Kenyan police on Wednesday arrested the leader of a separatist movement seeking independence for the country's Indian Ocean coast regions, accusing Omar Mwamnuadzi of holding an illegal meeting and planning a breach of the peace.
Mwamnuadzi, chairman of the Mombasa Republican Council (MRC), has regularly accused the government of socially and economically marginalizing the indigenous people along Kenya's volatile coastal regions.
MRC was previously outlawed by the government but in 2012 a court overturned that ban.
Authorities have accused MRC of involvement in a spate of killings in 2012 and 2013, including attacks on the eve of the presidential elections when at least 15 people were killed.
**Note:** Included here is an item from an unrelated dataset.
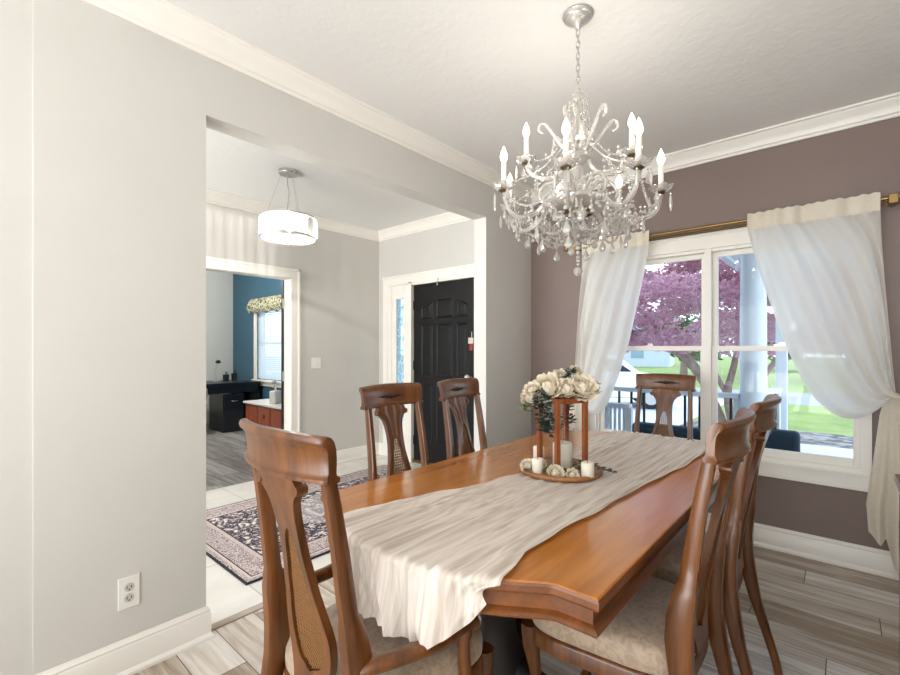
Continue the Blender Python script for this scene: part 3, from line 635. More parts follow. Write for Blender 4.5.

The group denies involvement.
"Police arrested the MRC chairman this afternoon at his home together with 12 other people,'' Kwale county commissioner, Evans Achoki, told Reuters.
"They were holding an illegal meeting and we suspect they may have been planning to engage in activities that would breach peace,'' he said.
Mwamnuadzi had already appeared in court to face a charge of illegal assembly, he added.
MRC Secretary General Randu Nzai said the group was shocked by the arrest.
"Mwamnuadzi has been a quiet and peaceful man since he was arrested and released in 2012. I don't know why they would arrest him,'' Nzai said.
In September, police said MRC had established close links with Somali militant movement al-Shabaab, something the Kenyan group has always denied.
In June and July al-Shabaab claimed responsibility for several attacks in Kenya's Lamu county, near the Somalia border, in which at least 60 people were killed, houses and businesses torched, and hundreds forced to flee their homes.
The government said local political networks had been involved in the attacks.
One senior police source said the authorities also wanted to interrogate Mwamnuadzi over the Lamu killings.
"We have strong pointers to the involvement of the MRC in the recent killings in Lamu, and their plans for more violence. We want this leader to help us with some information,'' he said.